Term Credit Agreement Safeway has a $700.0 million term credit agreement with a syndicate of banks which matures on March 19, 2015. The term credit agreement provided an up to $700.0 million three-year and three-month senior term credit facility available to Safeway. Loans under the term credit agreement carry interest, at Safeway’s option, at either a Base Rate (as defined in the Term Credit Agreement) plus a pricing margin or a Eurodollar Rate (as defined in the Term Credit Agreement) plus a pricing margin.
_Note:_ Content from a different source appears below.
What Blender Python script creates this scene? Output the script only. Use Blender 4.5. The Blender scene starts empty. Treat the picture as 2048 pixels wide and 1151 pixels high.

The Term Credit Agreement covenants are substantially similar to the covenants contained in Safeway's existing bank credit agreement dated as of June 1, 2011, as previously disclosed under the caption "Bank Credit Agreement." As of December 28, 2013, the Company was in compliance with these covenant requirements. As of December 28, 2013, there were $400.0 million of outstanding borrowings under the Term Credit Agreement.
Shelf Registration  On October 24, 2011, the Company filed a shelf registration statement (the “Shelf”) with the SEC which enables Safeway to issue an unlimited amount of debt securities and/or common stock. The Shelf expires on October 24, 2014. The Safeway Board of Directors authorized issuance of up to $3.0 billion of securities under the Shelf. As of December 28, 2013, $1.95 billion of securities were available for issuance under the board’s authorization.
Issuances of Senior Unsecured Indebtedness  Safeway issued $250.0 million of Floating Rate Senior Notes on June 14, 2012, which matured on December 12, 2013. The Company did not issue any senior unsecured debt in 2013.
Redemption of Notes In the fourth quarter of 2013, the Company redeemed $500.0 million of 6.25% Senior Notes due March 15, 2014. This redemption resulted in a make-whole premium of $6.7 million, before tax, which is classified in Other Income on the consolidated income statement.
Satisfaction and Discharge of Indenture In the fourth quarter of 2013, the Company deposited CAD304.5 million (USD292.2 million) in an account with the Trustee under the indenture governing the CAD300.0 million (USD287.9 million), 3.00% Second Series Notes due March 31, 2014. Safeway met the conditions for satisfaction and discharge of the Company's obligations under the indenture and as a result, extinguished the CAD300.0 million (USD287.9 million) notes and CAD304.5 million (USD292.2 million) cash from the consolidated balance sheet.
Mortgage Notes Payable  Mortgage notes payable at year-end 2013 have remaining terms ranging from less than two years to eight years, had a weighted-average interest rate during 2013 of 5.57% and are secured by properties with a net book value of approximately $89.6 million.
Other Notes Payable  Other notes payable at year-end 2013 have remaining terms ranging from one year to 22 years and had a weighted average interest rate of 6.73% during 2013.
Annual Debt Maturities  As of year-end 2013, annual debt maturities (principal payments only) were as follows (in millions). Many of the notes payable include make-whole provisions:
 
2014
$
252.9

2015
442.2

2016
402.0

2017
501.9

2018
3.4

Thereafter
2,165.8

 
$
3,768.2


Letters of Credit  The Company had letters of credit of $44.7 million outstanding at year-end 2013, of which $43.4 million were issued under the credit agreement. The letters of credit are maintained primarily to support performance, payment, deposit or surety obligations of the Company. The Company pays commissions ranging from 0.15% to 1.10% on the face amount of the letters of credit.
Fair Value  At year-end 2013 and year-end 2012, the estimated fair value of debt, including current maturities, was $3,949.7 million and $5,408.2 million, respectively.